Le rôle des médias est très important pour permettre au monde de comprendre un conflit et de suivre l’actualité, aussi pénible qu’elle soit. La révolution technologique et celle du digital a changé la manière dont les médias assurent ce rôle d’information. «La multitude des canaux de diffusion et leur accessibilité permettent de suivre l’actualité en simultanée, en particulier à travers les images et les vidéos qui vont permettre d’apprécier la situation sur le terrain. Toutefois, cette pratique a des limites, notamment dans le cadre des réseaux sociaux où il devient très important de valider les sources», indique Michel Boyer, professeur affilié près de l’Institut d’études politiques de l’Université internationale de Rabat. Docteur en histoire des relations internationales et spécialiste en analyse des crises et des conflits armés, M. Boyer explique que cette problématique est accentuée notamment dans le cas des conflits militaires. «Dans le cadre de la guerre en Ukraine, et c’était le cas aussi en Syrie, de nombreuses images retouchées et non réelles circulaient visant à créer une émotion ou à renforcer un argumentaire sur le terrain en fonction des camps ou des personnes qui font circuler ces images. Le problème c’est qu’on n’est généralement pas en capacité, dans l’immédiateté de la circulation de ces images, d’avoir le recul suffisant pour pouvoir porter un regard critique sur ces contenus», explique M. Boyer.

Dans la multitude des informations qui arrivent, il est donc très important de distinguer les informations qui visent la propagande, l’instrumentalisation et la manipulation des opinions de celles qui sont réelles et vérifiées. Par ailleurs, et dans le cadre des réseaux sociaux, «le fait que des images et des vidéos puissent être diffusées en instantané et qu’elles soient accessibles à une échelle mondiale et que les smartphones soient à la portée des acteurs sur le terrain limite un certain nombre de dérives sur le terrain. En effet, dans les cas de violence extrême sur les populations, ces contenus peuvent lancer l’alerte, notamment dans le cas où les médias officiels ne peuvent accéder à ces zones», note l’expert. C’est donc un usage à double tranchant vis-à-vis duquel il faut rester prudent, d’autant plus que ces contenus partagés vont être au cœur de la guerre médiatique que mène un pays face à l’autre.

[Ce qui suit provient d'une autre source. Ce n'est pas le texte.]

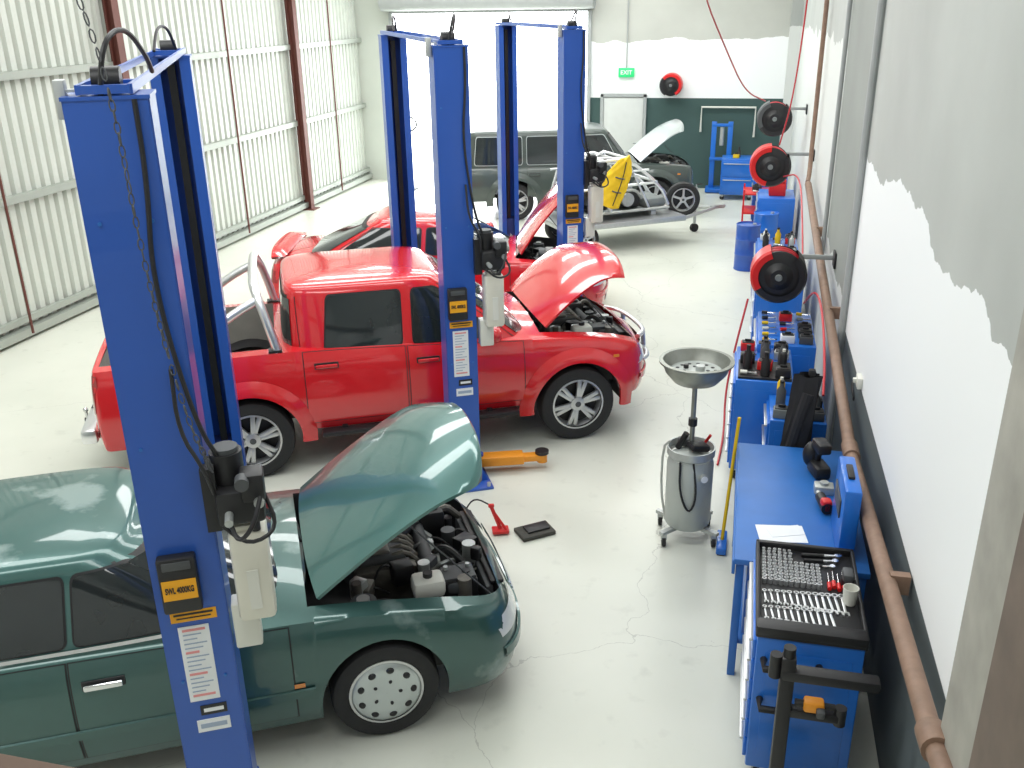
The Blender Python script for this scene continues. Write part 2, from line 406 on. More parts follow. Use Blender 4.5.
    if S.get('flare'):
        for a in (0,ra):
            for s in (1,-1):
                f=MB();rws=[]
                for R_,o_ in ((Ra-.004,.012),(Ra+.0,.045),(Ra+.04,.045),(Ra+.08,.030),(Ra+.14,.003)):
                    rws.append([side(a+R_*math.cos(rad(-8+196*i/24)),rw+R_*math.sin(rad(-8+196*i/24)),s,o_) for i in range(25)])
                f.grid(rws,paint);f.build('wheel_arch_flare',root,ang=70)
    def tub(x0,x1,zf,mat,name):
        cs=[x for x in xs if x0-.001<=x<=x1+.001];t=MB();rw_=[]
        for x in cs:
            y=fe*w(x)*.92;z=topz(x,fe);xx=x+bow(x,1)
            rw_.append([(xx,-y,z),(xx,-y,zf),(xx,y,zf),(xx,y,z)])
        t.grid(rw_,mat)
        for r in (rw_[0],rw_[-1]): t.add(r,[[0,1,2,3]],mat)
        return t.build(name,root,ang=30)
    bay=tub(hx0,hx1,zb+.12,DARK,'engine_bay')
    BL=hx1-hx0
    zt=topz(hx0+BL*.5,.86)-.0
    st=random.getstate();random.seed(3)
    e=MB();ex=hx0+BL*.42
    e.box((ex,.05,zt-.26),(.42,.56,.36),ENG,bev=.04);e.box((ex-.02,.05,zt-.06),(.32,.44,.07),DGREY,bev=.03);e.box((ex-.02,.05,zt-.02),(.12,.36,.03),ENG,bev=.012)
    for i in range(6): e.tube([(ex+.05,-.14+i*.075,zt-.04),(ex+.14,-.14+i*.075,zt-.02),(ex+.24,-.13+i*.07,zt-.14)],.018,ENG,n=8,smooth=1)
    e.cyl((ex+.28,-.2,zt-.12),(ex+.28,.3,zt-.12),.05,DGREY)
    e.cyl((ex+.3,.1,zt-.2),(ex+.36,.1,zt-.2),.09,GALV,n=20);e.cyl((ex+.3,-.12,zt-.14),(ex+.36,-.12,zt-.14),.06,GALV,n=20)
    e.build('engine',bay)
    e=MB()
    for q in range(60):
        x0=hx0+BL*random.uniform(.06,.90);y0=random.uniform(-.68,.68)*w(min(x0,hx1-.05))*.95;zz=zt-random.uniform(.07,.18)
        mt=random.choice((BLK,DGREY,ENG,BLK,DARK,ENG,GALV,ENG,BLK))
        t=q%4
        if t==0: e.box((x0,y0,zz),(random.uniform(.05,.15),random.uniform(.05,.13),random.uniform(.06,.14)),mt,rot=(0,0,random.uniform(0,1.5)),bev=.012)
        elif t==1: e.cyl((x0,y0,zz-.1),(x0,y0,zz+.06),random.uniform(.02,.05),mt,n=14)
        else: 
            e.tube([(x0-.1,y0,zz-.06),(x0,y0+random.uniform(-.12,.12),zz+random.uniform(.04,.1)),(x0+.12,y0+random.uniform(-.15,.15),zz-.04)],random.choice((.008,.014,.024)),mt,smooth=2)
    e.build('engine_clutter',bay)
    random.setstate(st)
    MB().box((hx1-.30,-.45,zt-.14),(.22,.17,.18),BLK,bev=.01).box((hx1-.30,-.45,zt-.04),(.2,.15,.015),DGREY).cyl((hx1-.37,-.41,zt-.04),(hx1-.37,-.41,zt-.01),.015,GALV).cyl((hx1-.23,-.41,zt-.04),(hx1-.23,-.41,zt-.01),.015,GALV).build('battery',bay)
    MB().box((hx1-.5,-.50,zt-.06),(.20,.16,.12),WHT,bev=.03).cyl((hx1-.5,-.50,zt-.0),(hx1-.5,-.50,zt+.03),.03,BLK).build('coolant_reservoir',bay)
    MB().box((hx1-.38,.42,zt-.12),(.3,.26,.2),BLK,bev=.03).box((hx1-.38,.42,zt-.01),(.22,.18,.02),DGREY,bev=.01).cyl((hx1-.45,.3,zt-.08),(hx1-.6,.12,zt-.06),.045,BLK).build('air_filter_box',bay)
    zr_=topz(hx1,.86)
    MB().box((hx1-.10,0,zr_-.14),(.05,W*1.05,.2),DGREY,bev=.01).box((hx1-.05,0,zr_-.02),(.09,W*1.05,.03),S.get('slam',BLK),bev=.01).build('radiator',bay)
    for s in (1,-1): MB().cyl((hx0+.33,s*W*.66,zt-.25),(hx0+.33,s*W*.66,zt-.04),.11,DGREY,r1=.08).cyl((hx0+.33,s*W*.66,zt-.04),(hx0+.33,s*W*.66,zt-.02),.04,GALV).build('strut_tower',bay)
    # bonnet
    hp=S.get('hpaint',paint);ph=rad(S['hang']);zh=topz(hx0,.0);hcr=S.get('hcrown',.03);hdr=S.get('hdroop',.05);z0s=topz(hx0,0);z1s=topz(hx1,0)
    hm=MB();tp=[];bt=[]
    NX,NY=24,24;HL=S.get('hlen',hx1-hx0+.03)
    for i in range(NX+1):
        t=i/NX;x=hx0+.01+(hx1-hx0+.03)*t;xx=hx0+.01+HL*t;r1_=[];r2_=[]
        wx=math.sqrt(w(min(x,xn-.02))*W)*.92*fe*.995
        for j in range(NY+1):
            vq=-1+2*j/NY
            y=vq*wx
            zc=z0s+(z1s-z0s)*t+hcr*math.sin(math.pi*t)          # lengthwise camber
            z=zc-.055*abs(vq)**2.6-hdr*max(0,(t-.6)/.4)**2.2
            px=xx-.10*(abs(vq)**3)*max(0,(t-.7)/.3)**1.5+.04*(1-vq*vq)*t
            for lst,dz_ in ((r1_,.0),(r2_,-.02)):
                X,Z=px-hx0,z+dz_-zh+.01
                lst.append((hx0+X*math.cos(ph)-Z*math.sin(ph)+.02,y,zh+X*math.sin(ph)+Z*math.cos(ph)))
        tp.append(r1_);bt.append(r2_)
    hm.grid(tp,hp);hm.grid(bt,S.get('hunder',DGREY))
    for A,B in ((tp[0],bt[0]),(tp[-1],bt[-1])): hm.grid([A,B],hp)
    hm.grid([[r[0] for r in tp],[r[0] for r in bt]],hp);hm.grid([[r[-1] for r in tp],[r[-1] for r in bt]],hp)
    hm.build('bonnet',root,ang=60)
    p2=tp[13][2];MB().tube([(hx1-.12,-w(hx1-.12)*.70,zr_-.02),(p2[0],p2[1]+.05,p2[2]-.06)],.006,DGREY,n=6).build('bonnet_stay',root)
    # greenhouse
    G=S['gh'];ng=G.get('n',5.)
    def ol(t):
        xr=G['x0b']+(G['x0t']-G['x0b'])*t**G.get('er',1.1);xf=G['x1b']+(G['x1t']-G['x1b'])*t**1.08;hw=G['hwb']+(G['hwt']-G['hwb'])*t**1.25
        return (xr+xf)/2,(xf-xr)/2,hw
    zg=lambda t:G['zb']+(G['zr']-G['zb'])*t
    gy=lambda x,t:(lambda a:a[2]*max(0,1-abs((x-a[0])/a[1])**ng)**(1/ng))(ol(t))
    gx=lambda y,t,sg:(lambda a:a[0]+sg*a[1]*max(0,1-abs(y/a[2])**ng)**(1/ng))(ol(t))
    gm=MB();rws=[];NP=64
    def ring(xc,hl,hw,z,sc):
        r=[]
        for k_ in range(NP):
            a=2*math.pi*k_/NP;ca,sa=math.cos(a),math.sin(a)
            r.append((xc+sc*hl*math.copysign(abs(ca)**(2/ng),ca),sc*hw*math.copysign(abs(sa)**(2/ng),sa),z))
        return r
    for t in (0,.15,.3,.45,.6,.75,.9,1):
        a=ol(t);rws.append(ring(*a,zg(t),1))
    a=ol(1)
    for sc,dz_ in ((.975,.016),(.92,.03),(.75,.045),(.45,.056),(.15,.06),(.001,.06)): rws.append(ring(*a,G['zr']+dz_,sc))
    gm.grid(rws,rcab,True);gm.build('cabin',root,ang=50)
    def spatch(x0b,x0t,x1b,x1t,t0,t1,s,mat,off,mb,rd=.0):
        R_=[]
        for tt in (0,.02,.05,.10,.2,.4,.6,.8,.9,.95,.98,1):
            t=t0+(t1-t0)*tt;R_.append([])
            ins=0
            e_=min(tt,1-tt)
            if rd and e_<.12: ins=rd*(1-math.sqrt(max(0,1-((.12-e_)/.12)**2)))
            for j in range(13):
                xa=x0b+(x0t-x0b)*tt+ins;xb=x1b+(x1t-x1b)*tt-ins
                x=xa*(1-j/12)+xb*j/12
                R_[-1].append((x,s*(gy(x,t)+off),zg(t)))
        mb.grid(R_,mat)
    def fpatch(f,t0,t1,sg,mat,off,mb):
        R_=[]
        for i in range(6):
            t=t0+(t1-t0)*i/5;hw=ol(t)[2];R_.append([(gx(hw*f*(-1+2*j/14),t,sg)+sg*off,hw*f*(-1+2*j/14),zg(t)+off*.5) for j in range(15)])
        mb.grid(R_,mat)
    wt1=S.get('wt1',.90);wt0=S.get('wt0',.14)
    for s in (1,-1):
        for (A,B,C,D_) in S['wins']:
            g_=MB();spatch(A-.012,B-.012,C+.012,D_+.012,wt0-.02,wt1+.02,s,S.get('trim',BLK),.004,g_,.035);g_.build('window_frame',root)
            g_=MB();spatch(A,B,C,D_,wt0,wt1,s,GLASS,.009,g_,.035);g_.build('side_window',root)
        if S.get('strip'):
            g_=MB();spatch(S['strip'][0],S['strip'][0],S['strip'][1],S['strip'][1],wt0-.065,wt0-.025,s,CHR,.014,g_);g_.build('chrome_strip',root)
    g_=MB();fpatch(.93,.05,.93,1,BLK,.004,g_);fpatch(.89,.10,.89,1,GLASS,.010,g_);g_.build('windscreen',root)
    g_=MB();fpatch(.92,.1,.9,-1,BLK,.004,g_);fpatch(.86,.15,.85,-1,GLASS,.010,g_);g_.build('rear_window',root)
    for y0 in (-.45,.05):
        MB().tube([(gx(y0,.05,1)+.03,y0,zg(.05)+.01),(gx(y0+.45,.12,1)+.03,y0+.48,zg(.12)+.02)],.008,BLK,n=6).build('windscreen_wiper',root)
    for s in (1,-1):
        for (a0,a1,hx) in S['doors']:
            z0=zb+.08
            def dp(e_,off,mat,mb):
                R_=[]
                for i in range(12):
                    r=[]
                    for j in range(13):
                        x=a0-e_+(a1-a0+2*e_)*j/12;zz=(z0-e_)+((Sh(x)-.012+e_*.5)-(z0-e_))*i/11
                        r.append(side(x,zz,s,off))
                    R_.append(r)
                mb.grid(R_,mat)
            q=MB();dp(.008,.003,BLK,q);q.build('door_seal',root)
            q=MB();dp(0,.007,paint,q);dd=q.build('door',root)
            zh_=Sh(hx)-.14;p=side(hx,zh_,s,.0)
            q=MB();q.box((hx,p[1]+s*.03,zh_),(.2,.022,.035),S.get('handle',paint),bev=.01);q.box((hx,p[1]+s*.008,zh_),(.22,.01,.06),BLK,bev=.004)
            q.build('door_handle',dd)
        mx_=S['mirror'];p=gy(mx_,.1)
        q=MB();q.ell((mx_,s*(p+.14),zg(.22)),(.07,.11,.08),S.get('mcol',paint));q.box((mx_,s*(p+.04),zg(.14)),(.06,.1,.04),BLK,bev=.01);q.ell((mx_-.03,s*(p+.14),zg(.22)),(.05,.095,.068),GLASS)
        q.build('side_mirror',root)
        if S.get('mould'):
            q=MB();zz=S['mould'];R_=[[side(ra+Ra+.03+(-ra-2*Ra-.06)*j/20,zz+d_,s,o_) for j in range(21)] for d_,o_ in ((-.03,.008),(-.025,.02),(.025,.02),(.03,.008))];q.grid(R_,S.get('mouldmat',BLK));q.build('side_moulding',root)
        y0,y1,z0,z1=S['hl'];q=MB()
        R_=[[front(s*(y0+(y1-y0)*j/14),z0+(z1-z0)*i/4,.008) for j in range(15)] for i in range(5)]
        q.grid(R_,LENS);q.build('headlight',root)
        q=MB();y0,y1,z0,z1=S['tl'];R_=[[rear(s*(y0+(y1-y0)*j/10),z0+(z1-z0)*i/4,.008) for j in range(11)] for i in range(5)]
        q.grid(R_,TAIL);q.build('tail_light',root)
        xi,zi=S['ind'];q=MB();q.grid([[side(xi-.06+.06*j,zi+.028*i,s,.009) for j in range(2)] for i in range(2)],AMB);q.build('indicator',root)
    y1,z0,z1=S['grille'];q=MB()
    R_=[[front(-y1+2*y1*j/14,z0+(z1-z0)*i/6,.01 if i%2 else .02) for j in range(15)] for i in range(7)]
    q.grid(R_,S.get('gmat',BLK));q.build('grille',root)
    y1,z0,z1=S['intake'];q=MB();q.grid([[front(-y1+2*y1*j/14,z0+(z1-z0)*i/3,.008) for j in range(15)] for i in range(4)],BLK);q.build('bumper_intake',root)
    for fn,nm in ((front,'bumper'),(rear,'bumper')):
        q=MB();zz=S['bz'];ym=W*.93
        R_=[[fn(-ym+2*ym*j/40,zz+d_,o_) for j in range(41)] for d_,o_ in ((-.035,.004),(-.03,.022),(.03,.022),(.035,.004))]
        q.grid(R_,S.get('bmat',paint));q.build(nm,root)
    q=MB();p=rear(0,S['plate']);q.box((p[0]-.025,0,S['plate']),(.012,.37,.13),PAPER,bev=.004);q.build('number_plate',root)
    return root,dict(side=side,front=front,rear=rear,topz=topz,w=w,gy=gy,zg=zg,gx=gx,Sh=Sh,tub=tub,zb=zb)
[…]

Selon l’expert, la guerre médiatique menée par les deux parties en conflit reste pour le moment timide et va s’intensifier au fur et à mesure de l’évolution de la situation sur le terrain. Toutefois, pour lui, le Président ukrainien a une présence assez distinguée sur les réseaux sociaux. «Le Président de l’Ukraine communique remarquablement bien, et ce pour un double objectif : montrer que le gouvernement est toujours là et continuer à mobiliser le peuple en appelant à la résistance. Pour les médias russes, je pense qu’il est difficile aujourd’hui de tenter de légitimer cette attaque auprès du monde à travers notamment les réseaux sociaux. Aussi, la Russie ne livre pas assez d’informations et ne laisse rien passer des images des combats», souligne l’expert. Et de conclure que dans cette guerre des médias, le rôle des journalistes est primordial pour rapporter les faits, décrypter la situation et témoigner auprès des instances internationales de la réalité des combats sur le terrain.